• Rows from a 3D scene dataset:
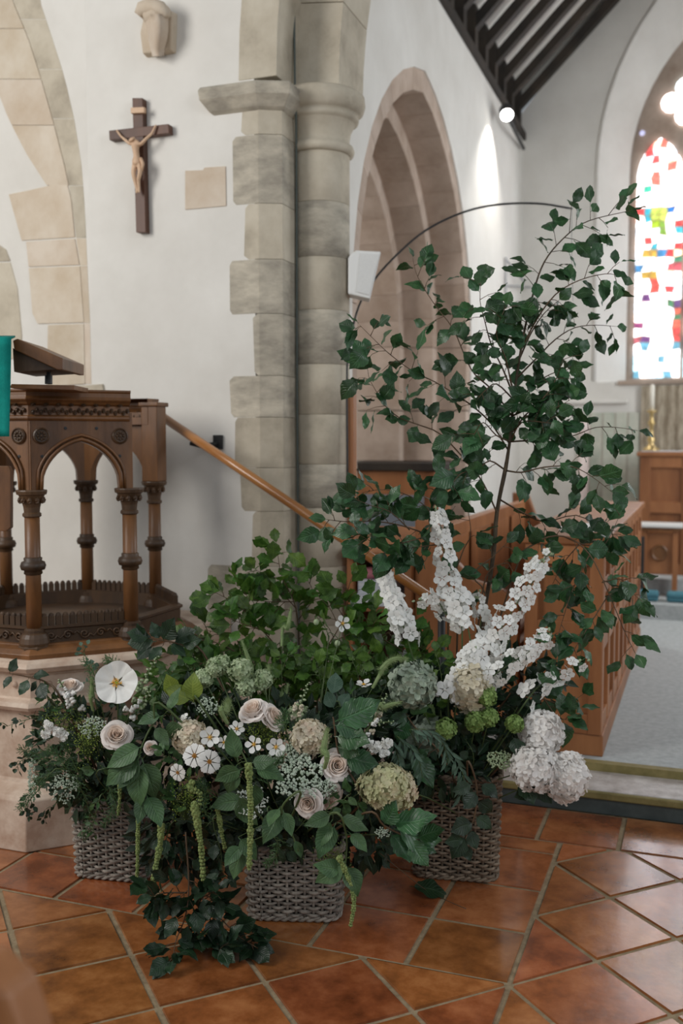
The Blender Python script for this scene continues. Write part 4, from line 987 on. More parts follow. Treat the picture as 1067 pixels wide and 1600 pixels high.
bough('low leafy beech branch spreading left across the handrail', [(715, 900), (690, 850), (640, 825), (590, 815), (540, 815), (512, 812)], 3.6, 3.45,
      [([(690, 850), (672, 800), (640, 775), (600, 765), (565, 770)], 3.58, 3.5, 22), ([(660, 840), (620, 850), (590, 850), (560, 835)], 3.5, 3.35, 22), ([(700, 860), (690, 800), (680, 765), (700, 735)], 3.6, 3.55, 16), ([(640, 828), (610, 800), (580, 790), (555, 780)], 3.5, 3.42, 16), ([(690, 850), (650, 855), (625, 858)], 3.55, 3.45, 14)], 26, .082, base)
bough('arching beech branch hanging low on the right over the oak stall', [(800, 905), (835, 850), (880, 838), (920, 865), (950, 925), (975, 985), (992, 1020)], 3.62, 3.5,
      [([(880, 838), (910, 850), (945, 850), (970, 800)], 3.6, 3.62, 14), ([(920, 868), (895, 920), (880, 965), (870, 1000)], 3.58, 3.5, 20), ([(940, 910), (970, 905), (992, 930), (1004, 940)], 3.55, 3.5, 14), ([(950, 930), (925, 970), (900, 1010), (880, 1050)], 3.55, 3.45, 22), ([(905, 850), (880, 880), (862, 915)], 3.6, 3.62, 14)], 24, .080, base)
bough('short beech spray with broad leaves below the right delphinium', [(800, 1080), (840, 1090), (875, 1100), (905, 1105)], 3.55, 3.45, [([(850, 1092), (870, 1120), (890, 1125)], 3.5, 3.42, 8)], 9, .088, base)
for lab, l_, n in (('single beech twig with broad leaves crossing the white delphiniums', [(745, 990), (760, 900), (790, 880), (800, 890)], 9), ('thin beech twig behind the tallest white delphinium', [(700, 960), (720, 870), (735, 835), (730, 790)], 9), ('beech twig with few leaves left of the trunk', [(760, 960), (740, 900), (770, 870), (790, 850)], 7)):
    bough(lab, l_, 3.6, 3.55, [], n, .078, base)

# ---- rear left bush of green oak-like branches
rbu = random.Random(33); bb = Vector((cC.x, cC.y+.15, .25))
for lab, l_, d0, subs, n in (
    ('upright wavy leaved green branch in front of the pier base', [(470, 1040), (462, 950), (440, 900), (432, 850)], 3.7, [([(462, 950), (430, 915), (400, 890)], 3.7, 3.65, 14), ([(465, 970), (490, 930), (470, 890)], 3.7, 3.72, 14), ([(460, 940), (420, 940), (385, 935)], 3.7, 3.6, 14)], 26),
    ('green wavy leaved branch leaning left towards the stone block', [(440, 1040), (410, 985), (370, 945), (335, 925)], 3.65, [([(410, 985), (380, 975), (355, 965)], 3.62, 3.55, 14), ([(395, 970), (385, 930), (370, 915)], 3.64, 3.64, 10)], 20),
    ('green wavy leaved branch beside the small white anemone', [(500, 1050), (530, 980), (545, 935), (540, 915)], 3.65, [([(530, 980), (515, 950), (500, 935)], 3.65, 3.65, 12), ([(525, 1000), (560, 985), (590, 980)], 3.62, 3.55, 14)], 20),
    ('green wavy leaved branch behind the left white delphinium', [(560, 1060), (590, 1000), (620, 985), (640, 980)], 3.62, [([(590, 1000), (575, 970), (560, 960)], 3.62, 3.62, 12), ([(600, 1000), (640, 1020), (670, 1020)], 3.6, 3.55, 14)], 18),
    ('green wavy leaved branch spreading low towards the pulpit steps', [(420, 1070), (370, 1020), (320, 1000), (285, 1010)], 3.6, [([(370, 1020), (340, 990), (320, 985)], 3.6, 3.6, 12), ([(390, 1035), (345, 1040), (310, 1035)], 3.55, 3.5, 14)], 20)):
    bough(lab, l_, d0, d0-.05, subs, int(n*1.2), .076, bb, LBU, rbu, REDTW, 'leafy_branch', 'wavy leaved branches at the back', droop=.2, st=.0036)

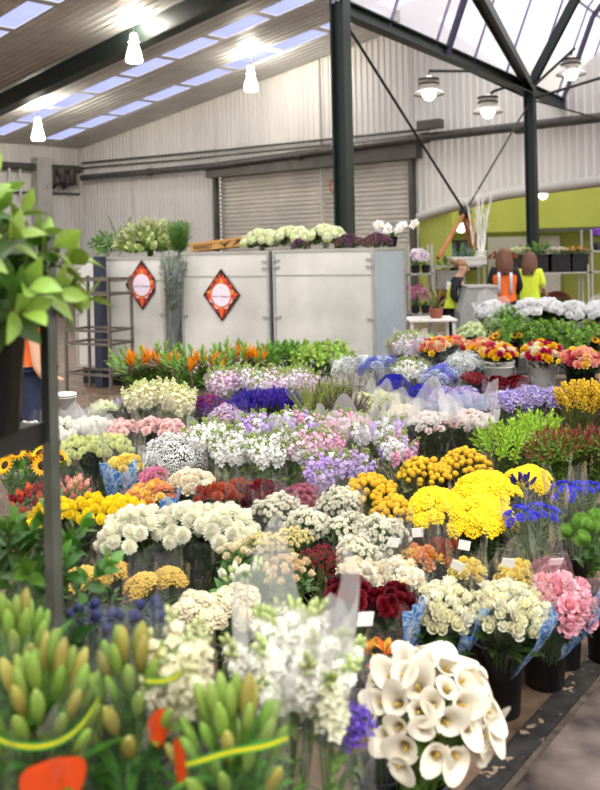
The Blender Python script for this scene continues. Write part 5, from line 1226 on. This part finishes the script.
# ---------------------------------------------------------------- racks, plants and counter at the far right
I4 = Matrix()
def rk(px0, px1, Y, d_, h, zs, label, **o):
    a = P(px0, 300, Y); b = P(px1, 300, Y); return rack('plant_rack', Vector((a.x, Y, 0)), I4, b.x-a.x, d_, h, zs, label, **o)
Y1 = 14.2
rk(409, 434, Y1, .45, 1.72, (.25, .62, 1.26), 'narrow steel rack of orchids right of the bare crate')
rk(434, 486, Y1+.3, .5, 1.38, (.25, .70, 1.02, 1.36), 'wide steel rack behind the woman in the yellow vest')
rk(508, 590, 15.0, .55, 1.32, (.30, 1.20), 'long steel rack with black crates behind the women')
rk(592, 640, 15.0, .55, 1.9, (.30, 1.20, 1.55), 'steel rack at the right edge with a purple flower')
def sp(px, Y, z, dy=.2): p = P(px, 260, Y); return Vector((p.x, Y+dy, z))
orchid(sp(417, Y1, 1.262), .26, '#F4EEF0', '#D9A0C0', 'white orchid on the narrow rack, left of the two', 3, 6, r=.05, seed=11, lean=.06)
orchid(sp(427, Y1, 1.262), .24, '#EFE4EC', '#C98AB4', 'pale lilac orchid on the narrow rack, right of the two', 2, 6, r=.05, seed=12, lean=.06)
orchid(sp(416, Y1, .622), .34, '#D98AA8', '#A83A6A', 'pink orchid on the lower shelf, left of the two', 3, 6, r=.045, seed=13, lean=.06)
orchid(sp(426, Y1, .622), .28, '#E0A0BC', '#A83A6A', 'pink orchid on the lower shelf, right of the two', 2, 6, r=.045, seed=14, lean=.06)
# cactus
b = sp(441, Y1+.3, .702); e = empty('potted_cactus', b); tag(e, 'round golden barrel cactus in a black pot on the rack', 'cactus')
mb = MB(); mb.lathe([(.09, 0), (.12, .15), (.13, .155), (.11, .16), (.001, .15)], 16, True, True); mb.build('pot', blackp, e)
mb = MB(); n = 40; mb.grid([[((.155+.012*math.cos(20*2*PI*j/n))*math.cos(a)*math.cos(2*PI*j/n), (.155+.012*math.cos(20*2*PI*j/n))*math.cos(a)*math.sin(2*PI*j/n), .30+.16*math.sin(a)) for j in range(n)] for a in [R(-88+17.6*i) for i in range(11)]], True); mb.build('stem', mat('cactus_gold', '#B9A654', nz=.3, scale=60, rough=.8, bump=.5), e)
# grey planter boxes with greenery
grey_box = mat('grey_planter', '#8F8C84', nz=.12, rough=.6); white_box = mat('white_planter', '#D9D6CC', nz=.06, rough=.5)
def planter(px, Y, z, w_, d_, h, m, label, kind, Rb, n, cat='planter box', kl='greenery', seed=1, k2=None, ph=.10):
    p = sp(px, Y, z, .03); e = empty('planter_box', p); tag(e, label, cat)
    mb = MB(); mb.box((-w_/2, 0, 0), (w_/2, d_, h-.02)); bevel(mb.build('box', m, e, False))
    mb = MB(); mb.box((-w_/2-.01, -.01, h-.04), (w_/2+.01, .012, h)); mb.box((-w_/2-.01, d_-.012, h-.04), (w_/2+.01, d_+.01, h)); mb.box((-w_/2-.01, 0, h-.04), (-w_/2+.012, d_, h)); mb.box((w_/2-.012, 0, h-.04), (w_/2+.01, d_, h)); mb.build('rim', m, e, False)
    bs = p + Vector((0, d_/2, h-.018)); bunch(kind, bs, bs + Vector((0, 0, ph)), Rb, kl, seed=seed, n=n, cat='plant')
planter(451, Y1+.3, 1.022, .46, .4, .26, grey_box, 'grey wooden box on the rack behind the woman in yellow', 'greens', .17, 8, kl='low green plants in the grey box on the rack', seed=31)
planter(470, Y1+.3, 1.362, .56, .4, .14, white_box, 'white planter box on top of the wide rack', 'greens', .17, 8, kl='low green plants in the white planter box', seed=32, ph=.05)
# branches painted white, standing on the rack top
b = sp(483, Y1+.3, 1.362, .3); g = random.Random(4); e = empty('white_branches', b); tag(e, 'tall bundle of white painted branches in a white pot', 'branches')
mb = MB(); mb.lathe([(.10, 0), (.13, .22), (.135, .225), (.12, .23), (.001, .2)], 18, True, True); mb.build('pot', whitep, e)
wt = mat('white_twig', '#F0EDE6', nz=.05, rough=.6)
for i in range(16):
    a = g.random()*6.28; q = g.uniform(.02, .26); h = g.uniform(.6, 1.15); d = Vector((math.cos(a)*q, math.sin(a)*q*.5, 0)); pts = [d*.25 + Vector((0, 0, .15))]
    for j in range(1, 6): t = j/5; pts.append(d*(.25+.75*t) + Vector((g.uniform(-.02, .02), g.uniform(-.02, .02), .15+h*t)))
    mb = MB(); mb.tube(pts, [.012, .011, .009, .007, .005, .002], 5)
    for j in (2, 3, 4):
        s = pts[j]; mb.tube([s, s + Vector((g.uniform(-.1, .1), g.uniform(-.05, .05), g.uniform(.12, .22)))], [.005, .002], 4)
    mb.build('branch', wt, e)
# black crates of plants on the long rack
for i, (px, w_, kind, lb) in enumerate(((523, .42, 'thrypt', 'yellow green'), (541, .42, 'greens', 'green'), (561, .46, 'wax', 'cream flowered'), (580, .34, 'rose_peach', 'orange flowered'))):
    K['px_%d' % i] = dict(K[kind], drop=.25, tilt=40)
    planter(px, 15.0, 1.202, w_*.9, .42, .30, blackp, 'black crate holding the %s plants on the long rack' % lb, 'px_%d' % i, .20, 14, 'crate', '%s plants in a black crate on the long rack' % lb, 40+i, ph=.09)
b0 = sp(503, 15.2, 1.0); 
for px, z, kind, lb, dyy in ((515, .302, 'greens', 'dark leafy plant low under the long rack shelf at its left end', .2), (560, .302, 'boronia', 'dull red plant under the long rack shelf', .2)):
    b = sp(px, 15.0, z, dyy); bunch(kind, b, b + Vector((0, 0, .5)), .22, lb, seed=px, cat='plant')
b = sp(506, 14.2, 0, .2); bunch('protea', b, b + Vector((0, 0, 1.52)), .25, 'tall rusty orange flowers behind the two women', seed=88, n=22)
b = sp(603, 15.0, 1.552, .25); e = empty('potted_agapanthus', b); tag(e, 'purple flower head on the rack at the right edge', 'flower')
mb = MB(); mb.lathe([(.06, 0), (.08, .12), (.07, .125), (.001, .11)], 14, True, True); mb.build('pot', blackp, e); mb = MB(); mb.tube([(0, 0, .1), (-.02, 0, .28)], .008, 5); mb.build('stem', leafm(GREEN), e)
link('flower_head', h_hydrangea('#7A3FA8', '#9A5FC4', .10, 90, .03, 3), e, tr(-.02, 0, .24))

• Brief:
Every line from the top of the entries through the line that holds "bough(lab, l_, 3.6, 3.55, [], n, .078, base)" is to be quoted exactly, please, and nothing else; omit the pictures.

• Output of the exercise:
The Blender Python script for this scene continues. Write part 4, from line 987 on. More parts follow. Treat the picture as 1067 pixels wide and 1600 pixels high.
bough('low leafy beech branch spreading left across the handrail', [(715, 900), (690, 850), (640, 825), (590, 815), (540, 815), (512, 812)], 3.6, 3.45,
      [([(690, 850), (672, 800), (640, 775), (600, 765), (565, 770)], 3.58, 3.5, 22), ([(660, 840), (620, 850), (590, 850), (560, 835)], 3.5, 3.35, 22), ([(700, 860), (690, 800), (680, 765), (700, 735)], 3.6, 3.55, 16), ([(640, 828), (610, 800), (580, 790), (555, 780)], 3.5, 3.42, 16), ([(690, 850), (650, 855), (625, 858)], 3.55, 3.45, 14)], 26, .082, base)
bough('arching beech branch hanging low on the right over the oak stall', [(800, 905), (835, 850), (880, 838), (920, 865), (950, 925), (975, 985), (992, 1020)], 3.62, 3.5,
      [([(880, 838), (910, 850), (945, 850), (970, 800)], 3.6, 3.62, 14), ([(920, 868), (895, 920), (880, 965), (870, 1000)], 3.58, 3.5, 20), ([(940, 910), (970, 905), (992, 930), (1004, 940)], 3.55, 3.5, 14), ([(950, 930), (925, 970), (900, 1010), (880, 1050)], 3.55, 3.45, 22), ([(905, 850), (880, 880), (862, 915)], 3.6, 3.62, 14)], 24, .080, base)
bough('short beech spray with broad leaves below the right delphinium', [(800, 1080), (840, 1090), (875, 1100), (905, 1105)], 3.55, 3.45, [([(850, 1092), (870, 1120), (890, 1125)], 3.5, 3.42, 8)], 9, .088, base)
for lab, l_, n in (('single beech twig with broad leaves crossing the white delphiniums', [(745, 990), (760, 900), (790, 880), (800, 890)], 9), ('thin beech twig behind the tallest white delphinium', [(700, 960), (720, 870), (735, 835), (730, 790)], 9), ('beech twig with few leaves left of the trunk', [(760, 960), (740, 900), (770, 870), (790, 850)], 7)):
    bough(lab, l_, 3.6, 3.55, [], n, .078, base)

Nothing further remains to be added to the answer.